**Work to be completed:**
All of the lines below are to be printed again exactly; images are excluded from the output.

**Supplied records:**
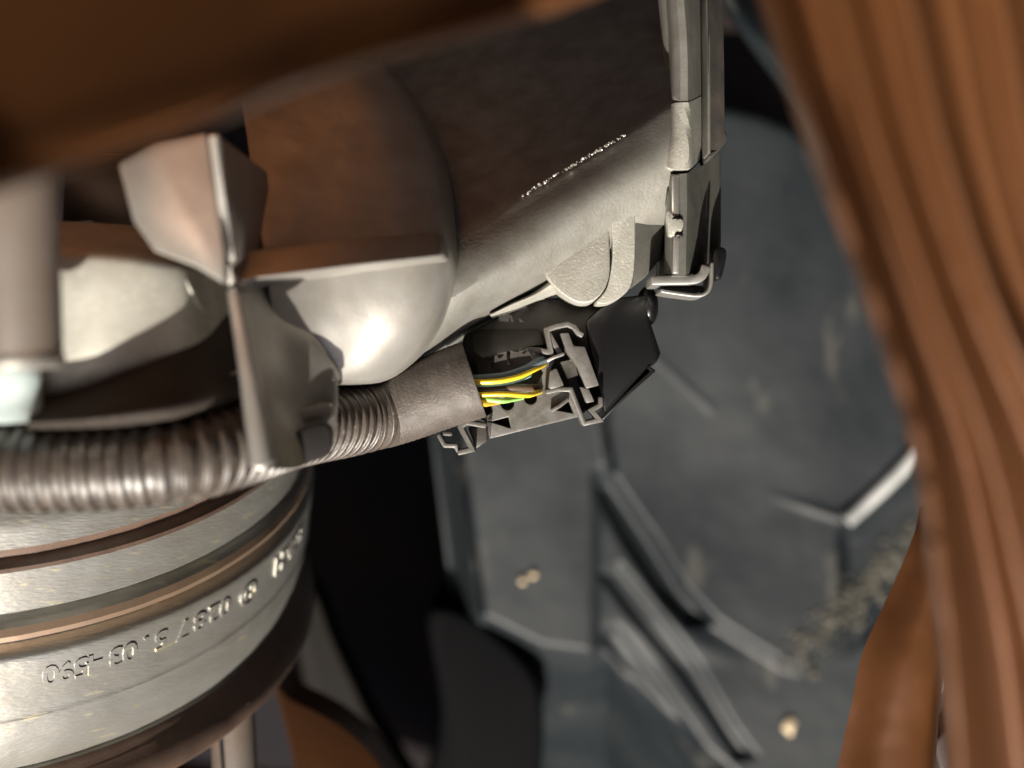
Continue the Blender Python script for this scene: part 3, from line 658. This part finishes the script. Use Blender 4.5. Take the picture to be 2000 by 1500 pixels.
for k, (x, y) in enumerate(((340, 700), (480, 670), (620, 630))):
    stroke('cavity_wall', Z((x, y - 40), (x + 15, y + 40)), 4, 25.7, .5, M['black'], con, bevel=.02)
stroke('latch_hook', Z((800, 540), (890, 545), (1000, 570), (958, 372), (1050, 340), (1140, 325), (1200, 350), (1235, 400), (1275, 422)), 10.5, 25.45, .6, M['connector_grey'], con, bevel=.03)
stroke('latch_post', Z((975, 400), (1020, 480), (1075, 575)), 11, 25.5, .6, M['connector_grey'], con, bevel=.03)
prism('latch_slab', Z((1075, 400), (1150, 395), (1195, 510), (1290, 515), (1415, 850), (1300, 880), (1230, 700), (1130, 560)), 25.4, .6, M['connector_grey'], con, bevel=.03)
prism('latch_foot', Z((1245, 860), (1325, 880), (1375, 990), (1300, 1005)), 25.5, .5, M['connector_grey'], con, bevel=.03)
prism('latch_window', Z((1075, 650), (1195, 620), (1232, 765), (1140, 795)), 25.8, .4, M['rough_cast'], con, bevel=.02)
prism('latch_block', Z((985, 730), (1045, 700), (1112, 850), (1060, 868), (1000, 885), (970, 870)), 25.45, .5, M['connector_grey'], con, bevel=.03)
stroke('scuffed_edge', Z((960, 640), (1020, 610), (1115, 575)), 7, 25.4, .4, M['steel'], con, bevel=.03)
stroke('latch_frame', Z((950, 910), (1060, 885), (1170, 885), (1285, 1180), (1420, 1150), (1345, 1065), (1425, 1020), (1425, 950)), 9.5, 25.45, .7, M['connector_grey'], con, bevel=.03)
stroke('recess_rim', Z((1000, 1070), (1070, 1030), (1150, 968)), 7, 25.6, .3, M['connector_grey'], con, bevel=.02)
# end clip, lower left
stroke('end_clip', Z((440, 1200), (270, 1170), (215, 1210), (320, 1405), (190, 1435)), 10, 25.35, .6, M['connector_grey'], con, bevel=.03)
prism('end_block', Z((280, 1210), (440, 1195), (450, 1330), (350, 1400)), 25.8, .7, M['connector'], con, bevel=.04)
stroke('end_tab', Z((25, 1270), (80, 1370), (180, 1370), (200, 1430)), 9, 25.6, .6, M['connector_grey'], con, bevel=.04)
stroke('end_tab', Z((60, 1265), (150, 1270)), 9, 25.6, .6, M['connector'], con, bevel=.04)
# right hand block
prism('plug_shroud', Z((1290, 290), (1420, 180), (1600, 90), (1850, 60), (1868, 200), (1850, 290), (1942, 570), (1915, 650), (1835, 690), (1450, 1110), (1400, 860), (1310, 450)), 25.9, 2.4, M['black'], con, bevel=.1, slope=(.25, 0), direction=(.1, 1, 0))
stroke('shroud_lip', Z((1830, 690), (1880, 725), (1650, 930), (1440, 1140)), 7, 26.0, 1.8, M['black'], con, bevel=.03)
stroke('shroud_ridge', Z((1620, 150), (1750, 450), (1820, 660)), 4, 26.05, .4, M['connector'], con, bevel=.02)
blob('shroud_cap', 1264, 598, 26.4, .42, M['black'], (.55, 1, 1), con, amp=.05)

# ------------------------------------------------------------------ stand the whole set upright in the world
for o in ROOTS:
    o.matrix_world = FRAME @ o.matrix_basis
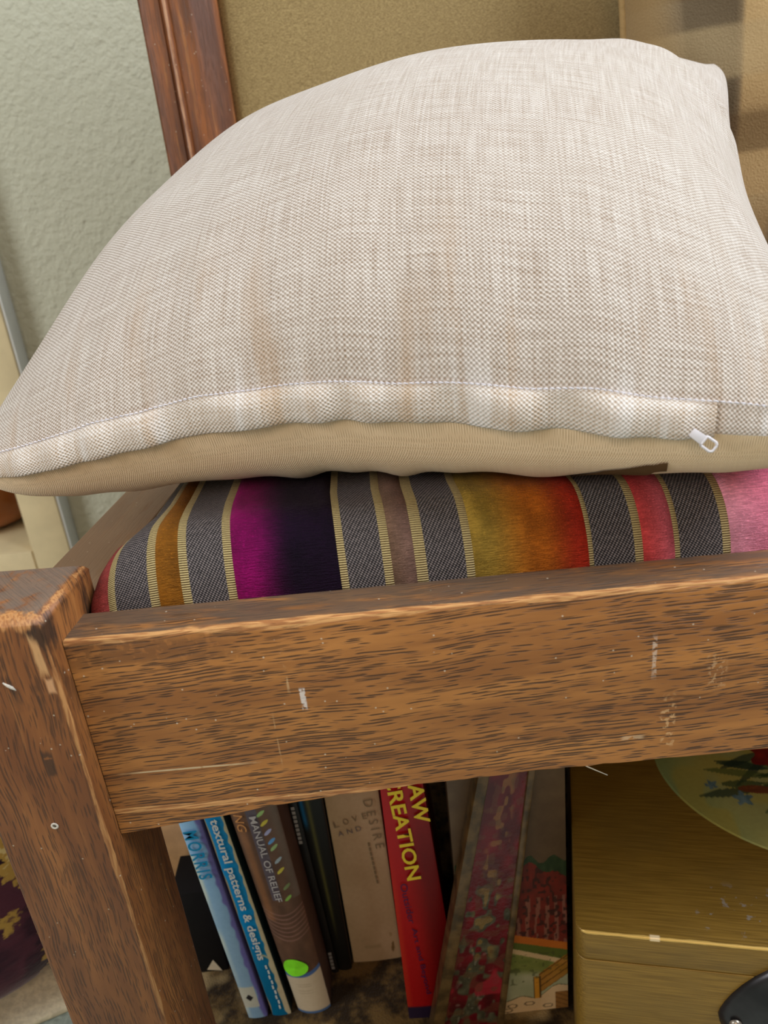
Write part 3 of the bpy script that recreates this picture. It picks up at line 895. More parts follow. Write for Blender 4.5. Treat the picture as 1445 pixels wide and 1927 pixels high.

**Task answer:**
Continue the Blender Python script for this scene: part 3, from line 658. This part finishes the script. Use Blender 4.5. Take the picture to be 2000 by 1500 pixels.
for k, (x, y) in enumerate(((340, 700), (480, 670), (620, 630))):
    stroke('cavity_wall', Z((x, y - 40), (x + 15, y + 40)), 4, 25.7, .5, M['black'], con, bevel=.02)
stroke('latch_hook', Z((800, 540), (890, 545), (1000, 570), (958, 372), (1050, 340), (1140, 325), (1200, 350), (1235, 400), (1275, 422)), 10.5, 25.45, .6, M['connector_grey'], con, bevel=.03)
stroke('latch_post', Z((975, 400), (1020, 480), (1075, 575)), 11, 25.5, .6, M['connector_grey'], con, bevel=.03)
prism('latch_slab', Z((1075, 400), (1150, 395), (1195, 510), (1290, 515), (1415, 850), (1300, 880), (1230, 700), (1130, 560)), 25.4, .6, M['connector_grey'], con, bevel=.03)
prism('latch_foot', Z((1245, 860), (1325, 880), (1375, 990), (1300, 1005)), 25.5, .5, M['connector_grey'], con, bevel=.03)
prism('latch_window', Z((1075, 650), (1195, 620), (1232, 765), (1140, 795)), 25.8, .4, M['rough_cast'], con, bevel=.02)
prism('latch_block', Z((985, 730), (1045, 700), (1112, 850), (1060, 868), (1000, 885), (970, 870)), 25.45, .5, M['connector_grey'], con, bevel=.03)
stroke('scuffed_edge', Z((960, 640), (1020, 610), (1115, 575)), 7, 25.4, .4, M['steel'], con, bevel=.03)
stroke('latch_frame', Z((950, 910), (1060, 885), (1170, 885), (1285, 1180), (1420, 1150), (1345, 1065), (1425, 1020), (1425, 950)), 9.5, 25.45, .7, M['connector_grey'], con, bevel=.03)
stroke('recess_rim', Z((1000, 1070), (1070, 1030), (1150, 968)), 7, 25.6, .3, M['connector_grey'], con, bevel=.02)
# end clip, lower left
stroke('end_clip', Z((440, 1200), (270, 1170), (215, 1210), (320, 1405), (190, 1435)), 10, 25.35, .6, M['connector_grey'], con, bevel=.03)
prism('end_block', Z((280, 1210), (440, 1195), (450, 1330), (350, 1400)), 25.8, .7, M['connector'], con, bevel=.04)
stroke('end_tab', Z((25, 1270), (80, 1370), (180, 1370), (200, 1430)), 9, 25.6, .6, M['connector_grey'], con, bevel=.04)
stroke('end_tab', Z((60, 1265), (150, 1270)), 9, 25.6, .6, M['connector'], con, bevel=.04)
# right hand block
prism('plug_shroud', Z((1290, 290), (1420, 180), (1600, 90), (1850, 60), (1868, 200), (1850, 290), (1942, 570), (1915, 650), (1835, 690), (1450, 1110), (1400, 860), (1310, 450)), 25.9, 2.4, M['black'], con, bevel=.1, slope=(.25, 0), direction=(.1, 1, 0))
stroke('shroud_lip', Z((1830, 690), (1880, 725), (1650, 930), (1440, 1140)), 7, 26.0, 1.8, M['black'], con, bevel=.03)
stroke('shroud_ridge', Z((1620, 150), (1750, 450), (1820, 660)), 4, 26.05, .4, M['connector'], con, bevel=.02)
blob('shroud_cap', 1264, 598, 26.4, .42, M['black'], (.55, 1, 1), con, amp=.05)

# ------------------------------------------------------------------ stand the whole set upright in the world
for o in ROOTS:
    o.matrix_world = FRAME @ o.matrix_basis
Write part 3 of the bpy script that recreates this picture. It picks up at line 895. More parts follow. Write for Blender 4.5. Treat the picture as 1445 pixels wide and 1927 pixels high.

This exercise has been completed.